What you are asked to do:
Present each line of the entries below that holds the word "parts".

------ Data extract

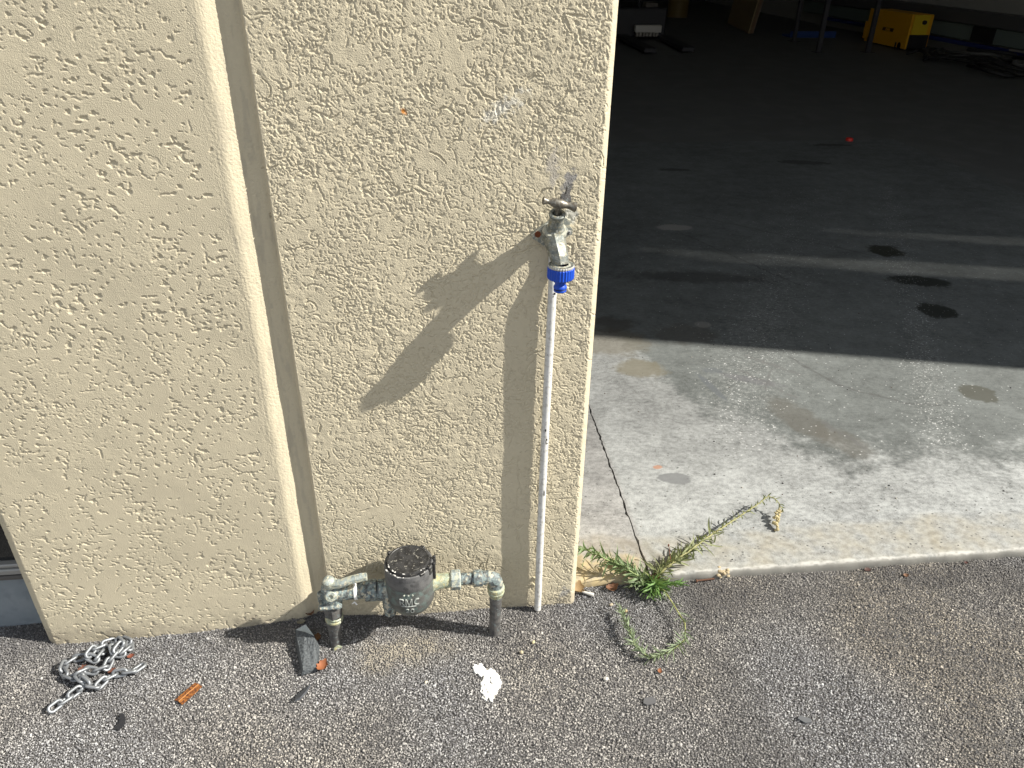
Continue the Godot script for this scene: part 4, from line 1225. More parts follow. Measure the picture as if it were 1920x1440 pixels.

------------
------ Data extract

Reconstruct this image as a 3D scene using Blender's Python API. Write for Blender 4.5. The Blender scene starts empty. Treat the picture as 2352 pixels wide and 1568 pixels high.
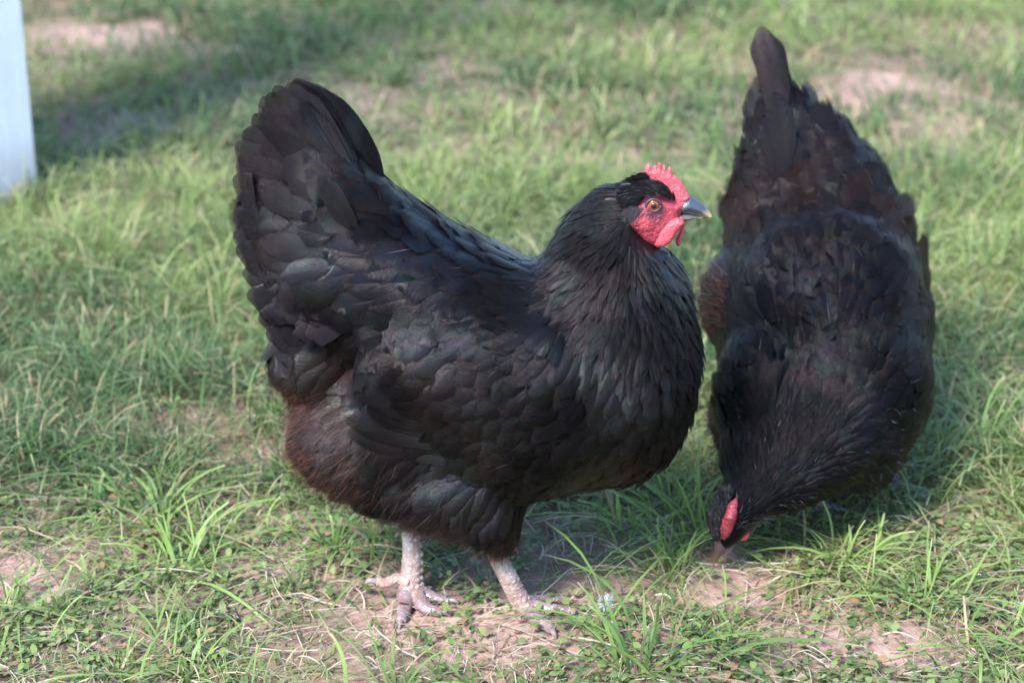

------------
------ Data extract

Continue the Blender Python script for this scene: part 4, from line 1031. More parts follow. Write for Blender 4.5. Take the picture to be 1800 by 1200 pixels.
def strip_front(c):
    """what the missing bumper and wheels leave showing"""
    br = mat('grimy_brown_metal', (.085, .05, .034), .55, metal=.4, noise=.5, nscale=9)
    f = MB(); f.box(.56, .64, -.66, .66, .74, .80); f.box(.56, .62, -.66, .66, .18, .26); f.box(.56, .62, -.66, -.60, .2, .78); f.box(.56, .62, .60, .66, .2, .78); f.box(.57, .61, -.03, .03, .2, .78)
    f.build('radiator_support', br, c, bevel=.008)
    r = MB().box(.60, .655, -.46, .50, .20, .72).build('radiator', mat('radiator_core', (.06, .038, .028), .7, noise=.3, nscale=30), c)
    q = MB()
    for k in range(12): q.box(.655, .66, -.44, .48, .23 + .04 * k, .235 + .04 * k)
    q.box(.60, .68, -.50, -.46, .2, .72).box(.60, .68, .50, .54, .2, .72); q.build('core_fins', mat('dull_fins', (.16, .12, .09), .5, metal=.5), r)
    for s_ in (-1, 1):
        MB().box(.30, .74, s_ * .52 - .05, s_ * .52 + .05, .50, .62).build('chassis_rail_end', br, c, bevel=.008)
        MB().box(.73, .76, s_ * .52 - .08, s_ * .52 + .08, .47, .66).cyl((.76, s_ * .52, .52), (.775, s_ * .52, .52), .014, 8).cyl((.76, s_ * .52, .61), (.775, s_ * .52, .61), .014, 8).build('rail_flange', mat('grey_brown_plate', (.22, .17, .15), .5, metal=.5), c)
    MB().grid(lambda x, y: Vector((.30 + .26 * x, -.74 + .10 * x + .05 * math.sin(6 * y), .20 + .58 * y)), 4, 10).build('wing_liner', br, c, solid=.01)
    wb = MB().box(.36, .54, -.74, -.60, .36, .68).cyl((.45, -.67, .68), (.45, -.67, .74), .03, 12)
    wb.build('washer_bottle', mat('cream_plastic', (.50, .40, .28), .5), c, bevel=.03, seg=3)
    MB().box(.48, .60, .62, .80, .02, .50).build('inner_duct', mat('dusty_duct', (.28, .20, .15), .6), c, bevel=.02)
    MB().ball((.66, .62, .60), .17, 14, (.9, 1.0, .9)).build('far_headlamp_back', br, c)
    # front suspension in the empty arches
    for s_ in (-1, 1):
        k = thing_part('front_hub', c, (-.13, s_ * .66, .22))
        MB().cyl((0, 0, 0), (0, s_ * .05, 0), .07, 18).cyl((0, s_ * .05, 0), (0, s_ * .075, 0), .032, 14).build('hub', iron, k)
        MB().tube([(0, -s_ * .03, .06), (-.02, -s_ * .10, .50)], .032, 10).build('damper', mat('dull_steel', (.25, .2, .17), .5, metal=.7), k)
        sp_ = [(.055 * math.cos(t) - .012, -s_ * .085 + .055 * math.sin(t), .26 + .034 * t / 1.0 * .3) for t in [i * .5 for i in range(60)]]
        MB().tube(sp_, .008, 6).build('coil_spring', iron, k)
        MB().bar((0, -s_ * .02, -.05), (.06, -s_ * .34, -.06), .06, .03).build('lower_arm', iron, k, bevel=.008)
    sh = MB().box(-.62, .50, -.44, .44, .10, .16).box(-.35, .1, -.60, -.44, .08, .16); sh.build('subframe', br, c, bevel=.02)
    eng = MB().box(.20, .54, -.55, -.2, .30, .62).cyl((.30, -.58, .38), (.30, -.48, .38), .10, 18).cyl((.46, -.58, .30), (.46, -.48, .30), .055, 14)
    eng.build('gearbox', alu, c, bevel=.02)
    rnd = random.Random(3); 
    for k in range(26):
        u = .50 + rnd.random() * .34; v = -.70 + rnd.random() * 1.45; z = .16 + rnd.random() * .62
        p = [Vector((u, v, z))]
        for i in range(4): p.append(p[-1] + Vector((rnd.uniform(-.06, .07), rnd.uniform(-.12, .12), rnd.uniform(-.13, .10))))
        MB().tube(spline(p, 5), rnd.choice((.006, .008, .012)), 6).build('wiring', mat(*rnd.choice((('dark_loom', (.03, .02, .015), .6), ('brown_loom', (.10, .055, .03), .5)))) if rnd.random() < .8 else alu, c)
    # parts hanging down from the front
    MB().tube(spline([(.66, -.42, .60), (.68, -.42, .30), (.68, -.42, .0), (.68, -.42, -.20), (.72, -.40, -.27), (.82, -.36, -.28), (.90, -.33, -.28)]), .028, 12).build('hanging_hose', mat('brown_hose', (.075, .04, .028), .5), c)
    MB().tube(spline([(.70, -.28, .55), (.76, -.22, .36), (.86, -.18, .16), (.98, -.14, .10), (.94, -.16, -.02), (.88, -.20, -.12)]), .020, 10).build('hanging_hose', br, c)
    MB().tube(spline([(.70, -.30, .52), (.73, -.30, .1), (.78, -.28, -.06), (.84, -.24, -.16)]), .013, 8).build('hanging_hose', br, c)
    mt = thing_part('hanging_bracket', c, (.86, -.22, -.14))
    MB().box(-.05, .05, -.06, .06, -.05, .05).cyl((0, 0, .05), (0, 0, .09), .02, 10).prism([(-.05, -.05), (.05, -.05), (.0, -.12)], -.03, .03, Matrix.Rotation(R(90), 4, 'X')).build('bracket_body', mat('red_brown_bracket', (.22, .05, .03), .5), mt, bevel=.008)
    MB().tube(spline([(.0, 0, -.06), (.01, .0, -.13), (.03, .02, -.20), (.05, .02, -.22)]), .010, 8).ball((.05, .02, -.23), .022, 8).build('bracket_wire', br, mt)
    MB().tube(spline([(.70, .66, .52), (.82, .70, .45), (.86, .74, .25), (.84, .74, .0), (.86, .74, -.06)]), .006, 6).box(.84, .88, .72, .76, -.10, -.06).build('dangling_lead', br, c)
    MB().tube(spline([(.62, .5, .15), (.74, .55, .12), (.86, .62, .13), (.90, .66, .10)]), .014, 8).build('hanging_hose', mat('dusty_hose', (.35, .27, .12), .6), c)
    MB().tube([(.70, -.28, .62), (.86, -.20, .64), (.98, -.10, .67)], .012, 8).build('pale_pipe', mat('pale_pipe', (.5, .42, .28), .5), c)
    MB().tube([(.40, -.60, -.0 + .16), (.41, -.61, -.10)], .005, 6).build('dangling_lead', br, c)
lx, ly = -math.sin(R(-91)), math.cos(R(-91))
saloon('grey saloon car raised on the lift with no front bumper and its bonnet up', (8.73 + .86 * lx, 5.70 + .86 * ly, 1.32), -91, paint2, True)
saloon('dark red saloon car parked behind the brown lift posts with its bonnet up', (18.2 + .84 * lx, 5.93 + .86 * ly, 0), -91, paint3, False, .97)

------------

Result of the exercise:
Continue the Godot script for this scene: part 4, from line 1225. More parts follow. Measure the picture as if it were 1920x1440 pixels.
Continue the Blender Python script for this scene: part 4, from line 1031. More parts follow. Write for Blender 4.5. Take the picture to be 1800 by 1200 pixels.
    # parts hanging down from the front